Nazywamy sie Ozzy i Prince:) Ozzy to ja, ten zza kwiatka, a ten z bialymi skarpetkami to moj brat - Prince. Jeszcze dwa dni temu siedzieliśmy w takiej duużej klatce razem z naszym trzecim bratem, a godzine później zapakowali nas do torby (niestety tylko we dwóch) i wypuścili potem w takim miejscu, którego nawet nie ogarniam wzrokiem. Wiem tylko, ze jest straaasznie dużo fajnych rzeczy, po których możemy się wspinać, zsuwać, wskakiwać, spać, gryźć, podrzucać i co jeszcze tylko nam przyjdzie do glowy. Dostaliśmy tez takie śmieszne pudełko, gdzie jedna z tych Pań, które z nami przyjechała, kazała nam robić siusiu no i...no wiecie co jeszcze. Zgodziliśmy się, w sumie, to całkiem niegłupi pomysł, a i pudełko fajne, bo niebieskie takie, a ten piasek łaskocze w łapki.

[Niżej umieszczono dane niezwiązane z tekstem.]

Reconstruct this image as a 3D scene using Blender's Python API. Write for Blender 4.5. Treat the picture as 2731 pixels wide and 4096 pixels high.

Generalnie wszystko jest super, tylko ten świat jakoś dziwnie sie kręci dookoła mnie. Pytalem Princa, ale on mówi, że u niego wszystko stabilnie. A moja podloga jakoś mi ucieka. Dziś słyszałem, że moja nowa mama (dziwna taka, nie ma futerka i nie mruczy, ale daje dobre jedzonko) powiedziała smutno, że chyba nie jestem zdrowy. Mowiła coś o dekarzu, mleczarzu...nie, chyba lekarzu jakimś. Nie wiem o co chodzi dokladnie, ale coś czuję, że dziś znowu bede miał intensywny dzień.
Nie wiem, jak to sie wszystko skończy, ale obiecuję, że jak tylko będe mógł to bedę pisał:) A czasem dam tez bratu dostęp do klawiatury. Tymczasem liże Was w nosek na pożegnanie, trzymajcie za mnie kciuki bardzo mocno.